I'm also willing to take on one pupil/"apprentice" for direct testing, advice, sharing of theory-oh/game concepts, and the general perks of being associated with me (ie having access to virtually any card(s) you need/want). I know it may sound silly, and I don't mean to "toot my own horn" in any of this, but my latest pupil from Texas, Mikey, went from playing his funsy Necroface-Soul Absorption-DD Survivor deck (and always losing) to topping both a Magic and YGO regional and winning his locals on a weekly basis. This has spread on, after I had left the area, to one of his teammates getting top 10 at a San Antonio regional, and another player from that local making top 8 at a later San Anton regional. Before I had come along regionals wasn't even in the vocabulary of most players in that area, now 3 of them have gotten top 10 or better.

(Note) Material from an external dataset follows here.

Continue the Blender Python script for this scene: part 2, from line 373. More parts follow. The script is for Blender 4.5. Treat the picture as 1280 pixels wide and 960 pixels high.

My pupil before that, Zach Elton, went from playing his janky E-Heroes (you know how that goes) to Tele-DAD and doing very well. He's been done with the game for several years now, and many will say that he was only good with Tele-DAD, but going from bad to good in any scenario is better than just always being bad. When people look back on Tele-DAD format these days, many say it was one of the most skillful. When he was little he was annoying as fuck, but I took Elton on because I felt that he had that inherent skill and I knew if he was able to move away from his E-Hero shit and played good decks he'd do well, which he did. I have at least somewhat of a track record of helping people improve in the game drastically.

Usually I am extremely picky with who I take on as an apprentice because I have to be able to see the underlying potential there and know that my time will be worth it, but I'll be a little less picky nowadays. If all you want to do is do better at locals, well I'm fine with that. I have a few people in mind who I'd love to coach if they wanted me, but I'm not going to say who and it's up to people in general to come to me for this help. Most people know I generally don't say no :)

1 comment:

  1. Are there any general comments/suggestions you provide to people you help out? I'm always trying to find ways to improve and I'm very curious as to what things you suggest to people on improvement.